RAW RECORDS -
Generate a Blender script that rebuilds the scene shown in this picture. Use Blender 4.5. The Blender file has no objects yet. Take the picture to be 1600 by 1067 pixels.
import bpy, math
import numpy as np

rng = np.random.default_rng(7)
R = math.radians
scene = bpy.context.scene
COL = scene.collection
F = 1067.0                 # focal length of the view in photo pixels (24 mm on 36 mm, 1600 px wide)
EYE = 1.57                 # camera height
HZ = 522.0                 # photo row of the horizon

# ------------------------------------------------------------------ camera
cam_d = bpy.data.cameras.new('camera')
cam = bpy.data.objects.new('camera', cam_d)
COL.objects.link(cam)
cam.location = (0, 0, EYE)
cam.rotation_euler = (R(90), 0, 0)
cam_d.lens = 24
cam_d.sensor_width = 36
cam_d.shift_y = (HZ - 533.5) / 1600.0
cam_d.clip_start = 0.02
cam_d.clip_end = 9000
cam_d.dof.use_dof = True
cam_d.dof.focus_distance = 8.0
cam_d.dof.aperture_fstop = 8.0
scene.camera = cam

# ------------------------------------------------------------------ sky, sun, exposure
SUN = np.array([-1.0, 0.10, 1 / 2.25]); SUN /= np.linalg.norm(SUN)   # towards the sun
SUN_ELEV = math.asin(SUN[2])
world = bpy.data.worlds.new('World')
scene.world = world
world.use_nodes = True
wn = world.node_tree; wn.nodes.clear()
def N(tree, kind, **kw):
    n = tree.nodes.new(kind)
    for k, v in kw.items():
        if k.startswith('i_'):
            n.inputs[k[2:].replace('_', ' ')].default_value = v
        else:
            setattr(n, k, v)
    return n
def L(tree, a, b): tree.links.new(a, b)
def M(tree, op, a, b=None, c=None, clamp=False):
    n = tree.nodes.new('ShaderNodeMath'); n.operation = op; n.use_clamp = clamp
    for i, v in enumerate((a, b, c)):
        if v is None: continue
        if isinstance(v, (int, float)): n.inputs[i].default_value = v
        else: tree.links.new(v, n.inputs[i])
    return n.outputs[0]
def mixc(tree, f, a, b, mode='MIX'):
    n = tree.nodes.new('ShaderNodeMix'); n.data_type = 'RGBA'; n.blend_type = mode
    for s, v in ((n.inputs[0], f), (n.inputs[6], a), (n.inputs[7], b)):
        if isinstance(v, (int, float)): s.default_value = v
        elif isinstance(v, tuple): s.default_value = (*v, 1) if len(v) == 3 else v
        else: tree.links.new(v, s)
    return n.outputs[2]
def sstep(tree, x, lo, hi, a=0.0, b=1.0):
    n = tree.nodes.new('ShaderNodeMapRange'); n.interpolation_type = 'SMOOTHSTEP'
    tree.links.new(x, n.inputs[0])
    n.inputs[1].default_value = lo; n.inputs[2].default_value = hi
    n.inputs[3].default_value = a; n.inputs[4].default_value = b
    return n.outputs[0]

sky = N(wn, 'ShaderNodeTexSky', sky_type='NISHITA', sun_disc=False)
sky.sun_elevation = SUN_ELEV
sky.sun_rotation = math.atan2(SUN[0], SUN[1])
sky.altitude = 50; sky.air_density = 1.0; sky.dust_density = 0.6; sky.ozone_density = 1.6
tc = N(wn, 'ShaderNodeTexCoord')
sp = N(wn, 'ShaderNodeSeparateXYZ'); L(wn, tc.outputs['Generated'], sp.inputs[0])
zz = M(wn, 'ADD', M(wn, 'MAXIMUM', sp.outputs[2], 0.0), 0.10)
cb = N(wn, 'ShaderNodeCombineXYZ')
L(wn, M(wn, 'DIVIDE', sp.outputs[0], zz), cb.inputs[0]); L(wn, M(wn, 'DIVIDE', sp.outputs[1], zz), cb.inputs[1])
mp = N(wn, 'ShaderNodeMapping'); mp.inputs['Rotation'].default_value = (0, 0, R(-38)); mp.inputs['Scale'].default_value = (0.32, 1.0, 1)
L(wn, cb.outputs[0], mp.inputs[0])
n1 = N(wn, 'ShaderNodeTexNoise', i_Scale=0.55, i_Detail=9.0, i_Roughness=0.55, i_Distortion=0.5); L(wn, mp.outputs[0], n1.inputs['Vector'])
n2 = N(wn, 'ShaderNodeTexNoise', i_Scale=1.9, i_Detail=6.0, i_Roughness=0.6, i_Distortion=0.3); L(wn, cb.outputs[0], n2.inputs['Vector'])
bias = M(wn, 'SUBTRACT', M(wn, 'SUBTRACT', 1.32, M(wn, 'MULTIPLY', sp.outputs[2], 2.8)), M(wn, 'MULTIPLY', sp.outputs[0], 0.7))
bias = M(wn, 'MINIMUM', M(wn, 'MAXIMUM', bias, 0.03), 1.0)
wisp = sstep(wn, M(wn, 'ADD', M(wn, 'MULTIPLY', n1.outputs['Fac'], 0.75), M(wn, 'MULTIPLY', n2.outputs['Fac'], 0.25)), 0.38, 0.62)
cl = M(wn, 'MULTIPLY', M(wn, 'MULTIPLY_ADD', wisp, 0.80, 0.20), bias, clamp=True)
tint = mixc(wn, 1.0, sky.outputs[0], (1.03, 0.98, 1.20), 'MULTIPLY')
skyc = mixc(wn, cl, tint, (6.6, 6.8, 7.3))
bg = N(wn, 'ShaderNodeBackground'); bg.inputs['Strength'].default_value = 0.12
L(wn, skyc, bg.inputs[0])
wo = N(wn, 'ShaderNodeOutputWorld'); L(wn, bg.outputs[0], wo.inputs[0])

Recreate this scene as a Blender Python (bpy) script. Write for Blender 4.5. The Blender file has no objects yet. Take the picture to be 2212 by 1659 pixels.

REQUEST - Out of the preceding entries, pull every line containing the string "Blender".

TASK SOLUTION -
Generate a Blender script that rebuilds the scene shown in this picture. Use Blender 4.5. The Blender file has no objects yet. Take the picture to be 1600 by 1067 pixels.
Recreate this scene as a Blender Python (bpy) script. Write for Blender 4.5. The Blender file has no objects yet. Take the picture to be 2212 by 1659 pixels.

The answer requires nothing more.